An attainable vision of the future
The Vision EQXX is more than just another concept car, and it’s worth underlining that. Aside from some minor squeaks and rattles, we had no issues with it during our drive. Even some production-ready cars are plagued by software glitches and rattling trim pieces, so this is quite an achievement for a one-off, hand-built prototype.
But the EQXX is still very far from an actual production car. Many of the features that allowed it to cross Europe on a single charge might never make it to production. For example, engineers don’t know if air-cooled batteries will work in places like Sweden or Saudi Arabia. A larger, less-aerodynamic body shell would likely be needed as well both for interior space and to accommodate crash structures (the EQXX hasn’t been fully crash tested, and lacks airbags).

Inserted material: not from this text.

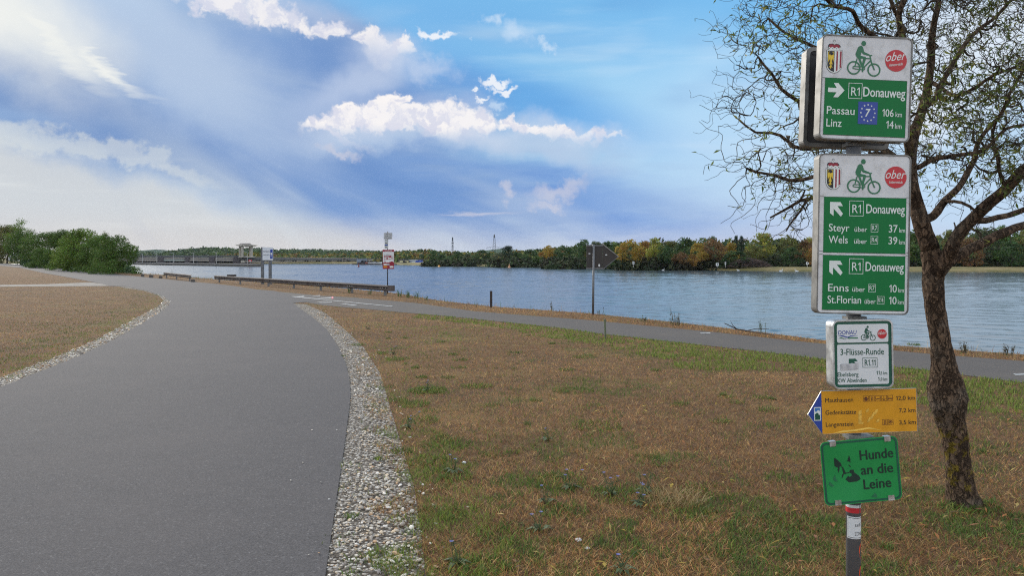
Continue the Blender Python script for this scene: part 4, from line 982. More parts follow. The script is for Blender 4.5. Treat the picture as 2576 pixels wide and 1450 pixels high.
def on_pole(mb, st_, y_base, cap, a0, a1, rad, bold):
    vs, fs = text_geo(st_, bold); mn = min(v[0] for v in vs); mx = max(v[0] for v in vs)
    o = []
    for x, y in vs: a_ = R(a0 + (a1 - a0) * (x - mn) / (mx - mn)); o.append((rad * math.sin(a_), -rad * math.cos(a_), at(0, y_base - y * cap / cap_h(), 3.0).z))
    mb.add(o, fs)
on_pole(m, 'self', 1321, 9, -12, 42, .0284, .03); on_pole(m, 'ZONE', 1343, 9, -14, 50, .0284, .03)
m.build('lettering', m_black, st, fix=False)
for y0, y1, a0, a1 in ((1299.5, 1300.7, -68, 54), (1348.5, 1349.7, -68, 54)): wrap('sticker_rule', y0, y1, a0, a1, m_black, .0284, st)
wrap('sticker_rule', 1300.7, 1348.5, -68, -65, m_black, .0284, st)
for yc in (1383, 1440):
    m = MB(); n = 20; vs = [(.0282 * math.sin(R(70 + 46 * math.cos(R(18 * k)))), -.0282 * math.cos(R(70 + 46 * math.cos(R(18 * k)))), at(0, yc - 25 * math.sin(R(18 * k)), 3).z) for k in range(n)]
    m.add(vs, [tuple(range(n))]); o = m.build('round_sticker', vmat('orange_sticker', (.75, .08, .02), .4), pp, fix=False)
m = MB()
for y_ in (366, 800): m = MB(); m.box((0, -.01, at(0, y_, 3).z), (.075, .05, .012)); m.build('bracket', m_sgrey, pp)
m = MB(); m.box((0.01, -.02, at(0, 1096, 3).z), (.10, .06, .012)); m.build('bracket', m_sgrey, pp)

# ================================================================== SMALL POSTS, SIGNS AND RAILS ALONG THE BANK
m_galv = vmat('galvanised_steel', (0.16, 0.165, 0.17), 0.5, 0.5, 0.25, 6, (0.07, 0.07, 0.07), 0.4, 4)
m_rail = vmat('weathered_guardrail', (0.10, 0.085, 0.078), 0.8, 0.0, 0.25, 2.5, (0.05, 0.033, 0.03), 0.85, 1.6, spec=0.12)
m_darkpl = vmat('brown_sign_back', (0.040, 0.034, 0.030), 0.6, 0.1, 0.2, 3)
m_rust = vmat('dark_brown_paint', (0.030, 0.018, 0.014), 0.6, 0, 0.3, 8)
m_conc = vmat('old_concrete', (0.10, 0.09, 0.08), 0.9, 0, 0.25, 4, (0.09, 0.08, 0.07), 0.6, 2.0, bump=0.4, bscale=20)

bp = empty('arrow_board', gp(1492.5, 793), 0, 'dark brown back of an arrow-shaped board on a thin steel pole at the bank', 'sign')
d = bp.location.y; k_ = d / FOCAL
m = MB(); m.tube([(-.012, 0, -.3), (.012, 0, (793 - 616) * k_)], .032, 12); m.build('pole', m_galv, bp, smooth=True)
def bl(x, y): return ((x - 1492.5) * k_, (793 - y) * k_)
m = MB(); m.prism([bl(1475.6, 617.5), bl(1516, 617), bl(1516, 678.5), bl(1475.6, 677.5)], .036, .046); m.build('back_plate', m_darkpl, bp)
m = MB(); m.prism([bl(1516.6, 615.5), bl(1555.5, 646.2), bl(1516.6, 679)], .036, .046); m.build('arrow_tip', m_darkpl, bp)
m = MB(); m.box((bl(1496, 0)[0], .034, bl(0, 618.5)[1]), (41 * k_, .03, .035)); m.box((bl(1496, 0)[0], .034, bl(0, 676.5)[1]), (41 * k_, .03, .035)); m.build('cross_rail', m_galv, bp)
m = MB(); m.prism([bl(1515.6, 614), bl(1517.5, 614), bl(1557, 645.5), bl(1557, 647.5), bl(1555.8, 647.8), bl(1517, 617.4)], .018, .05); m.build('edge_trim', m_sgrey, bp)
m = MB(); m.prism([bl(1516.6, 677.5), bl(1555.5, 646.4), bl(1555.5, 647.6), bl(1517, 679.5)], .022, .05); m.build('edge_trim', m_galv, bp)
for x, y, w_, h_ in ((1483.2, 639, 4.6, 2.4), (1525.5, 642, 4.6, 2.4)):
    m = MB(); cx, cz = bl(x, y); m.box((cx, .033, cz), (w_ * k_, .004, h_ * k_)); m.build('white_label', m_swhite2, bp)
m = MB(); cx, cz = bl(1507.7, 668.5); m.prism([(cx + .026 * math.cos(R(20 * j)), cz + .036 * math.sin(R(20 * j))) for j in range(18)], .030, .034); m.build('oval_label', m_swhite2, bp)

def stake(name, x, y0, y1, w, mt, label, cat, slant=0):
    g = gp(x, y1); k_ = g.y / FOCAL; m = MB(); h = (y1 - y0) * k_; w *= k_
    m.prism([(-w / 2, -.15), (w / 2, -.15), (w / 2 + slant * k_, h - .01), (w * .4 + slant * k_, h), (-w * .4 + slant * k_, h), (-w / 2 + slant * k_, h - .01)], -w / 2, w / 2)
    o = m.build(name, mt, smooth=False); o.location = g; return tag(o, label, cat)
stake('marker_post', 1235.5, 733, 775, 6.0, m_rust, 'short square dark brown post standing in the dry bank grass', 'post')
stake('marker_stake', 1523.5, 804, 853, 4.6, vmat('greenish_weathered_wood', (.12, .14, .085), .9, 0, .3, 20), 'thin greenish stake standing in the grass beside the path', 'stake', -2)
stake('marker_stake', 158, 662, 670.5, 1.6, m_galv, 'tiny grey stake in front of the left shrubs', 'stake')

def guardrail(label, A, B, posts, top=.44, hb=.235):
    A, B = Vector(A), Vector(B); L = (B - A).length; d = (B - A).normalized(); rz = math.atan2(d.y, d.x)
    e = empty('guardrail', A, rz, label, 'guardrail')
    prof = [(.03, top), (.0, top - .012), (-.045, top - .03), (-.06, top - .065), (-.045, top - .095), (0, top - .115), (.0, top - .125), (-.045, top - .145), (-.06, top - .175), (-.045, top - .205), (0, top - .225), (.03, top - hb)]
    m = MB(); k = len(prof); back = [(y + .014, z) for y, z in prof]
    x0s = np.linspace(0, L, 9); vs = []
    for x_ in x0s:
        w_ = .008 * math.sin(x_ * 1.7)
        vs += [(x_, y + w_, z + w_ * .6) for y, z in prof] + [(x_, y + w_, z + w_ * .6) for y, z in back[::-1]]
    n2 = 2 * k; fs = [(i * n2 + j, i * n2 + (j + 1) % n2, (i + 1) * n2 + (j + 1) % n2, (i + 1) * n2 + j) for i in range(len(x0s) - 1) for j in range(n2)]
    fs += [tuple(range(n2)), tuple(range((len(x0s) - 1) * n2, len(x0s) * n2))]
    m.add(vs, fs); rl = m.build('rail', m_rail, e)
    bo = MB()
    for t_ in posts:
        for dx in (-.22, 0.0, .22): bo.tube([(min(max(t_ * L + dx, .1), L - .1), -.012, top - .12), (min(max(t_ * L + dx, .1), L - .1), -.03, top - .12)], .022, 6)
    bo.build('bolts', m_steel, rl)
    for j, t_ in enumerate(posts):
        m = MB(); x_ = t_ * L; m.prism([(x_ - .06, -.5), (x_ + .06, -.5), (x_ + .06, top - .05), (x_ - .06, top - .05)], .046, .055); m.prism([(x_ - .06, -.5), (x_ - .05, -.5), (x_ - .05, top - .05), (x_ - .06, top - .05)], .056, .12); m.prism([(x_ + .05, -.5), (x_ + .06, -.5), (x_ + .06, top - .05), (x_ + .05, top - .05)], .056, .12)
        m.build('post', m_galv, e)
    return e, L, prof
e, L, prof = guardrail('long weathered guardrail along the bank with a rounded right end', gp(540, 711.3), gp(978, 746), (.03, .2, .40, .555, .70, .845, .98))
m = MB(); vs = []
for a_ in range(0, 181, 20): vs += [(L + .26 * math.sin(R(a_)), .1 - .14 * math.cos(R(a_)) - .02, z) for z in (.44, .205)]
k = len(vs) // 2; m.add(vs, [(2 * i, 2 * i + 1, 2 * i + 3, 2 * i + 2) for i in range(k - 1)]); m.build('end_nose', m_rail, e, fix=False)
guardrail('short weathered guardrail left of the gap in the bank', gp(413, 700.2), gp(482, 709.5), (.05, .45, .9))
ra = at(571.5, 694, 56); ra.z = 0
sr = empty('guardrail', (ra.x, ra.y, -.15), 0, 'tiny dark stub of rail seen beyond the long guardrail', 'guardrail')
m = MB(); m.box((.33, 0, .40), (.68, .05, .13)); m.box((.33, -.03, .40), (.68, .02, .05)); m.build('rail', m_rust, sr)
m = MB(); m.box((.45, .06, -.6), (.12, .08, 2.0)); m.build('post', m_galv, sr)

for x, y1, w_, h_, lab in ((358.8, 697.5, 7.6, 7.6, 'leftmost dark concrete bollard on the bank beside the road'), (380, 699.8, 9.4, 7.6, 'leaning concrete bollard, second from the left shrubs'),
                          (404, 701.0, 8, 6.2, 'low pale concrete bollard just left of the short guardrail'), (485.5, 710.8, 10, 7.2, 'squat concrete bollard at the right end of the short guardrail')):
    g = gp(x, y1); k_ = g.y / FOCAL; w = w_ * k_; h = h_ * k_; m = MB()
    t_ = w / 2; b_ = .03
    m.add([(sx * t_, sy * t_, -.2) for sx, sy in ((-1, -1), (1, -1), (1, 1), (-1, 1))] + [(sx * t_ * .96, sy * t_ * .96, h - b_) for sx, sy in ((-1, -1), (1, -1), (1, 1), (-1, 1))] + [(sx * (t_ - b_), sy * (t_ - b_), h) for sx, sy in ((-1, -1), (1, -1), (1, 1), (-1, 1))],
          [(i, (i + 1) % 4, 4 + (i + 1) % 4, 4 + i) for i in range(4)] + [(4 + i, 4 + (i + 1) % 4, 8 + (i + 1) % 4, 8 + i) for i in range(4)] + [(8, 9, 10, 11), (3, 2, 1, 0)])
    o = m.build('bollard', m_conc); o.location = g; o.rotation_euler = (0, R(6 if 'leaning' in lab else 1), R(20)); tag(o, lab, 'bollard', 'concrete bollards on the bank')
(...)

Yet the EQXX wasn’t built just for bragging rights. Mercedes plans to incorporate some of its features into a new generation of compact cars, although the automaker is being a bit vague on specifics for now. Lessons learned from the powertrain and aerodynamics could be translated to production vehicles, though. More importantly, Mercedes has shown how important it is to emphasize overall efficiency.
Range anxiety remains a major obstacle for electric cars, but increasing range with bigger battery packs isn’t sustainable. Bigger packs add cost and strain limited supplies of natural resources. They also require a dense network of high-power charging stations that doesn’t exist. Tesla and Lucid have shown what can be done with an efficiency-focused design, but it’s a lesson that legacy automakers have been slow to pick up on. The Mercedes EQS, while a great luxury car, isn’t exactly the last word in efficiency.
The Vision EQXX presents an alternative. Using a battery pack no larger than ones in current cars, it can travel farther on a single charge than most internal-combustion cars go on a tank of gas. And it does that without comprising driving dynamics, design, or tech. The name Vision EQXX is appropriate because this car presents a clear vision of what vehicles of the future could be like. Now it’s up to Mercedes to make that future a reality.